Hydrogen has been identified as the most attractive and developing renewable energy carrier in the world. Researchers are
developing a wide range of technologies to produce hydrogen economically from a variety of resources without having
a negative effect on the environment. In these resources, biomass being CO2 neutral and a readily available source of energy
is considered to be renewable. For these and other reasons, hydrogen production from lignocellulosic biomasses (waste and
residue of plant biomass) instead of conventional production is of great importance. Several processes have been explored to
produce hydrogen from the lignocellulosic biomasses. In the last two decades, a novel gasification technology called supercritical
water gasification (SCWG) has been developed, in which water having a pressure of over 22.1 MPa and a temperature of
over 374°C (i.e. supercritical conditions) is used as the gasifying agent. Since cellulose, lignin, hemicelluloses, and extractive
substances show different attitudes in hydrothermal gasification; significant varieties are observed in the gasification yields
and product distributions. From this point, in this study, arabinose, as model compounds for the hemicellulose, was studied.

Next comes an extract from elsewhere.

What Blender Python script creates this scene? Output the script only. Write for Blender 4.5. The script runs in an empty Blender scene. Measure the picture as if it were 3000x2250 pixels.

Hydrothermal gasification of arabinose could be helpful to understand the influence of biomass components so as to produce a
maximum amount of hydrogen from biomass. Gasification of arabinose was carried out in supercritical water at a temperature
range 300 to 600°C. Experiments were performed in the absence and presence of KOH with a reaction time of 1 h. The yields
of gas, liquid, and solid products were identified with the analyses using gas chromatography (GC), high performance liquid
chromatography (HPLC), total organic carbon analyzer (TOC), and solid sample module (SSM). The major gaseous produced
were hydrogen, methane, carbon dioxide, carbon monoxide and C2-C4 hydrocarbons. The aqueous products composed of
carboxylic acids, furfurals, phenols aldehydes, ketones and their alkylated derivatives. Carbon gasification efficiencies were
improved by increasing temperature and using catalyst and reached maximum value at 600°C.

Biography :

Dilek Selvi Gökkaya received her MSc in 2009 from Ege University (Turkey), worked on hydrothermal gasification of biomass. She is pursuing her PhD at Ege
University, where she is working on the investigation of the hemicellulose in the structure of plant biomass and extractive materials behaviour by using of model
compounds in supercritical water gasification.